Classic AC motors: The elusive aspect of the induction motor principle

. At first glance, the simple experiments depicted in Figs. 1-16C and 1-17 appear to lead to contradictory interpretations. For, in one case, the conducting object obligingly follows the moving magnetic field, whereas it eagerly flies away in the other case. This is a dilemma that must be resolved to avoid confusion in understanding real induction motors.

A subtle feature of experiment Fig. 1-16C must be taken into account. Although object X does, indeed, follow the moving magnetic field, it can only do so at a slower speed. This might not be obvious in such a primitively arranged demonstration, for it’s conceivable that X might move at 90 or 95 percent of the rate at which the magnet is moved. However, this inherent speed lag is predicated on electrical, not mechanical considerations such as friction or inertia, although such “loading” could produce additional speed retardation.

The important consequence of the above statements is that the relative motion of X is opposite to the direction of the moving magnetic field. Thus, both experiments demonstrate the same phenomenon—there is no contradiction between cause and effect in them. A corollary of these matters can provide further insight: If object X in Fig. 1-16C could attain the same speed as the moving field, the relative motion b the two would be zero, and no eddy currents would be induced in X.

But, without these induced currents, there would also be no associated magnetic field to interact with the field from the moving magnet. This being the case, X would no longer experience any physical force, i.e., “motor action” would cease.

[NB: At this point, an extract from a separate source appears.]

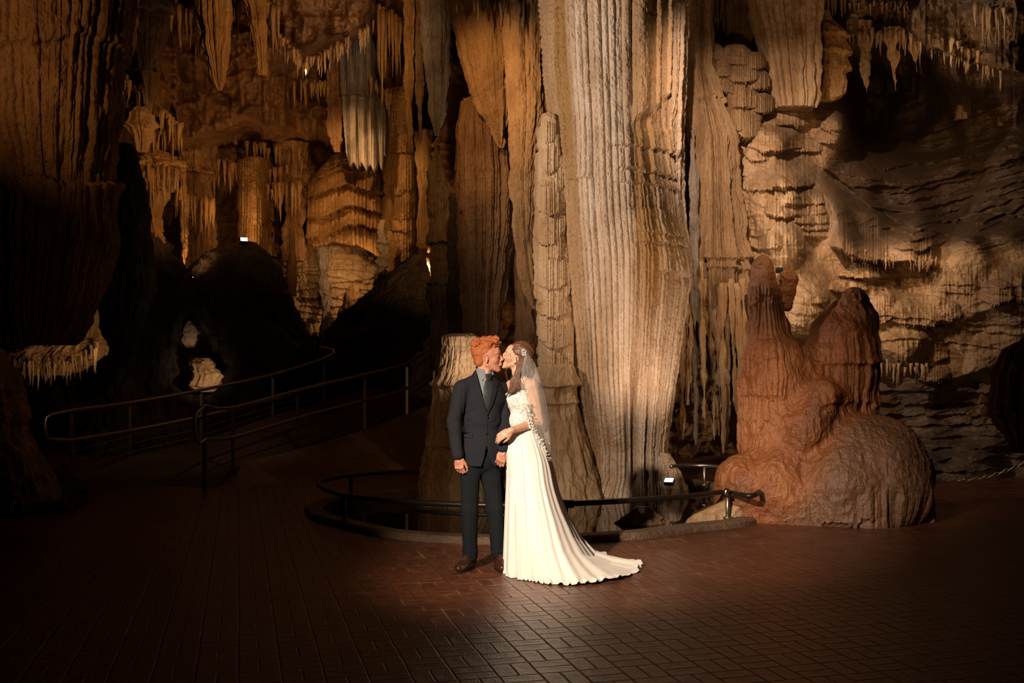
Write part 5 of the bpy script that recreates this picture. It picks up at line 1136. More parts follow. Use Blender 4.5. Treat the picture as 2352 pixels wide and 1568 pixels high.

Significantly, actual induction motors can approach, but cannot attain synchronous speed (the speed of the rotating magnetic field provided by the stator windings). For sake of simplicity; these matters were not dealt with in section 1.

All of the foregoing experiments and allusions can be neatly summed up by Lenz’s law, which tells us that an induced magnetic field, such as from eddy currents, must oppose the inducing magnetic field. The translation of this fundamental law into the hardware of an induction motor is made easier with the notion of relative motion. Notice that X would develop eddy currents, but no lateral motion if the magnet were merely moved up and down in the vertical plane. Similarly, a single- phase induction motor not provided with means to produce a rotating electromagnetic field, would not develop any starting torque.

The situation described in Fig. 1-16C also illustrates the principle of the linear induction motor used in propulsion of high-speed trains, where relative motion occurs in the continuous horizontal plane, rather than in a circular pattern. Interestingly, the interaction between the inducing and the induced magnetic fields can also be used to levitate the trains so that they have no physical contact with guiding rails.